What is being asked: Find every line of the listing below where "scene" appears, and copy it.

Supplied data:
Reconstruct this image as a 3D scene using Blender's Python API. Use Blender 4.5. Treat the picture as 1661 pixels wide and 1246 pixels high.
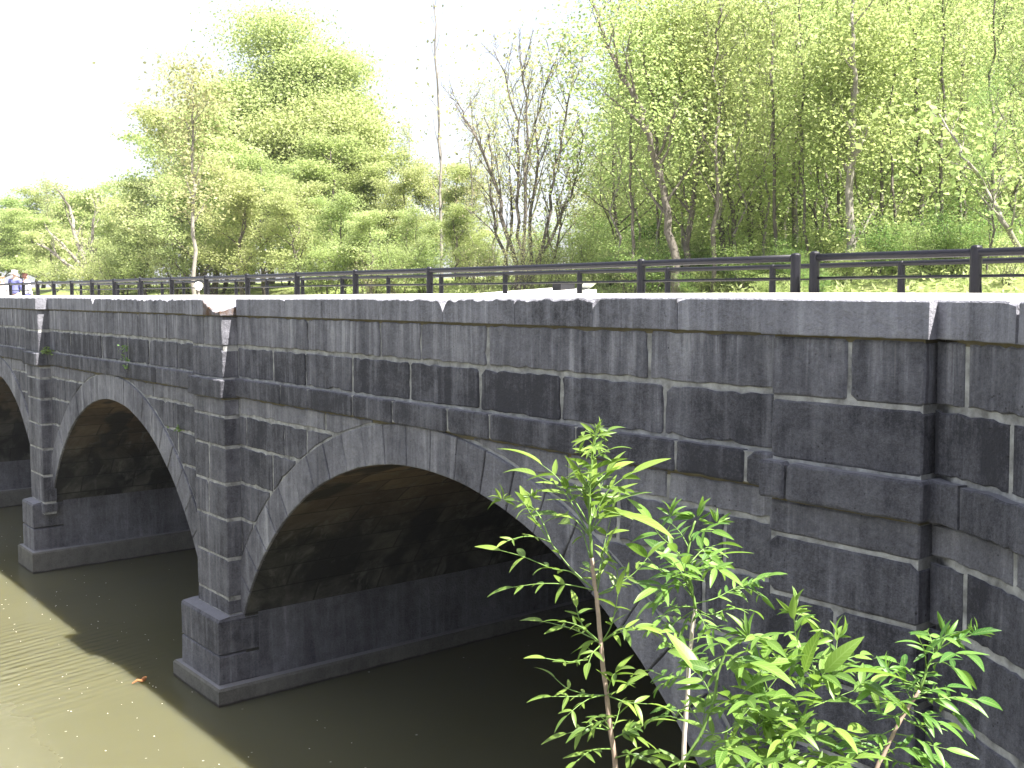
import bpy, math, random
import numpy as np
from mathutils import Vector

# ------------------------------------------------------------------ camera, sky, sun, exposure
for o in list(bpy.data.objects): bpy.data.objects.remove(o)
sc = bpy.context.scene
COL = sc.collection
R = math.radians
EYE = Vector((0.0, -6.3, 0.0))
cam_d = bpy.data.cameras.new("camera"); cam = bpy.data.objects.new("camera", cam_d); COL.objects.link(cam)
cam_d.sensor_width = 36.0; cam_d.lens = 37.48; cam_d.clip_start = 0.05; cam_d.clip_end = 2000
cam.location = EYE
cam.rotation_euler = (R(90 - 4.709), 0, R(141.04 - 90))
sc.camera = cam

SUN = Vector((0.585, 0.165, 1.0)).normalized()           # towards the sun
w = bpy.data.worlds.new("World"); sc.world = w; w.use_nodes = True
nt = w.node_tree; nt.nodes.clear()
sky = nt.nodes.new('ShaderNodeTexSky'); sky.sky_type = 'NISHITA'; sky.sun_disc = False
sky.sun_elevation = math.asin(SUN.z); sky.sun_rotation = math.atan2(SUN.x, SUN.y)
sky.air_density = 1.0; sky.dust_density = 3.0; sky.ozone_density = 1.0
bg = nt.nodes.new('ShaderNodeBackground'); bg.inputs[1].default_value = 0.095
ow = nt.nodes.new('ShaderNodeOutputWorld')
# thin bright veil of haze cloud, a little open towards the upper left
tcw = nt.nodes.new('ShaderNodeTexCoord'); vn = nt.nodes.new('ShaderNodeTexNoise'); vn.inputs['Scale'].default_value = 1.6; vn.inputs['Detail'].default_value = 3
nt.links.new(tcw.outputs['Generated'], vn.inputs['Vector'])
vr = nt.nodes.new('ShaderNodeMapRange'); vr.inputs[1].default_value = 0.3; vr.inputs[2].default_value = 0.7; vr.inputs[3].default_value = 0.5; vr.inputs[4].default_value = 0.85
nt.links.new(vn.outputs[0], vr.inputs[0])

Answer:
Reconstruct this image as a 3D scene using Blender's Python API. Use Blender 4.5. Treat the picture as 1661 pixels wide and 1246 pixels high.
sc = bpy.context.scene